En 1989 los dirigentes del FSLN, presionados por el colapso de su principal aliado, la Unión Soviética, y por la presencia de millares de combatientes contras, aceptaron efectuar elecciones libres supervigiladas, convencidos, además, que las ganarían. Al perderlas se entró en un nuevo capítulo post-revolución, de transición hacia la democracia, que ha sido vilipendiado por la actual cúpula del partido como fase “neoliberal”. Lo curioso es que fue hasta entonces que comenzó a romperse con los esquemas del pasado y a construirse un modelo de sociedad política diferente. El poder se democratizó; se restableció la más irrestricta libertad de expresión, se independizaron los poderes del Estado, cesó la afiliación forzosa al partido de turno, se consolidó un sistema de elecciones libres, y se restableció la libertad económica. Era realmente un nuevo período que abrió otra puerta a la esperanza. Si por revolución se entiende cambio, o ruptura con el pasado, la verdadera revolución comenzó entonces.

Este nuevo período volvió a oscurecerse a consecuencias del pacto de Arnoldo Alemán con Daniel Ortega en el año 2000. En él se volvieron a politizar los poderes del Estado, sobre todo la justicia, y se facilitó el regreso al poder de Ortega al bajar de 45 a 35 por ciento el piso electoral para ganar en primera vuelta, y al negarse el Consejo Supremo Electoral (CSE) a contar el último 8 por ciento del voto que favorecía abrumadoramente al liberalismo.

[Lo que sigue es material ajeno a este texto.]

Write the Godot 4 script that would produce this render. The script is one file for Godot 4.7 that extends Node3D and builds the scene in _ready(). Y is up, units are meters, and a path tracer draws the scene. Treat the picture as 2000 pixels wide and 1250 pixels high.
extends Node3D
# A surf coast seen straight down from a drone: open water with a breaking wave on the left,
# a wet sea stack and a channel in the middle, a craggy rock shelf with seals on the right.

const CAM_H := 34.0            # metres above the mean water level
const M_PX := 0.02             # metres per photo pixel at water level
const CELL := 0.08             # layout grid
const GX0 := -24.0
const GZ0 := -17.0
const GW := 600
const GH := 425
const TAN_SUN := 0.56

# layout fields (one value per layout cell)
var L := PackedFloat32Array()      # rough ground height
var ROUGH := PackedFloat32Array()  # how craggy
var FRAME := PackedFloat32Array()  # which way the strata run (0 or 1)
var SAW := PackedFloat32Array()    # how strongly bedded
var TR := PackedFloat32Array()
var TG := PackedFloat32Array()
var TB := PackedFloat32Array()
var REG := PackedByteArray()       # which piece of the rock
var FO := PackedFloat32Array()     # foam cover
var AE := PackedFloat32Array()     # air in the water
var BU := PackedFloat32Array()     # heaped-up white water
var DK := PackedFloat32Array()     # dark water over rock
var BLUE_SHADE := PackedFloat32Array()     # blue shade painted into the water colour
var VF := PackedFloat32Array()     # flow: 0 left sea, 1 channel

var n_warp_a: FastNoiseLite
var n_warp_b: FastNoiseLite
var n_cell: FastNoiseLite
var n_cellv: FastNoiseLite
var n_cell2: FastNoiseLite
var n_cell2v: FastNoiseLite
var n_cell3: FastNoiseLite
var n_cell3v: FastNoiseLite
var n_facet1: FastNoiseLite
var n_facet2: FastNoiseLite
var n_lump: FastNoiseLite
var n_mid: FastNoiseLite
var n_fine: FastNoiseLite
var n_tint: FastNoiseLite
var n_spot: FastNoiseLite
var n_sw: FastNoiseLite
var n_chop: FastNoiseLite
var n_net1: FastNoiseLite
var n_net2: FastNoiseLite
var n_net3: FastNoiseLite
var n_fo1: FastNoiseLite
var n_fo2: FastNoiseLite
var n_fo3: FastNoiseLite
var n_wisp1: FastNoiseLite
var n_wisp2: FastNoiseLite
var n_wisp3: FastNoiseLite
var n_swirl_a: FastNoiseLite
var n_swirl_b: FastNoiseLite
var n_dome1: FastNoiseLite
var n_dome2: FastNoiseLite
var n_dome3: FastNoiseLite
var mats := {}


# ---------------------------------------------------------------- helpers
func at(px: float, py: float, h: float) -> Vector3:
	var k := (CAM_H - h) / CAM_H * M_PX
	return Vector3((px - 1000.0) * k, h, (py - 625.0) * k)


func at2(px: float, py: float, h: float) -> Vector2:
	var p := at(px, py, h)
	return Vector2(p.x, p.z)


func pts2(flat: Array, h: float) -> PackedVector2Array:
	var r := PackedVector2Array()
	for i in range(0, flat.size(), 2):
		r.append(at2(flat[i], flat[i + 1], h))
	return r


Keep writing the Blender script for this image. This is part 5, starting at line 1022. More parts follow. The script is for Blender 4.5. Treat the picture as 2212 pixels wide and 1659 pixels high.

Hoy con Daniel Ortega, lo que se perfila en Nicaragua es el retorno al somocismo. Ortega encarna actualmente la negación de las aspiraciones del 19 de julio de 1979. Pues lejos de apuntar en dirección distinta al pasado, intenta revivirlo: la confusión partido-Estado, la subordinación de los poderes al Ejecutivo, la burla a la constitución y las leyes, el uso del Estado para los intereses de una familia y sus amigos, el enriquecimiento ilícito, las elecciones fraudulentas, y el afán reeleccionista. Falta todavía, para regresar al somocismo pleno, aunque ya se sienten las primicias, la total subordinación del ejército y la policía, la represión a las libertades públicas, y la postulación a miembros de su familia. Pero hacia allá apunta el barco: a la consumación de la verdadera contrarrevolución, y a la negación de los ideales por los que se inmolaron tantas vidas.

Si tiene éxito en resucitar el pasado, Ortega podría no tener éxito en evitar sus consecuencias. La forma en que terminaron los Somoza es una advertencia.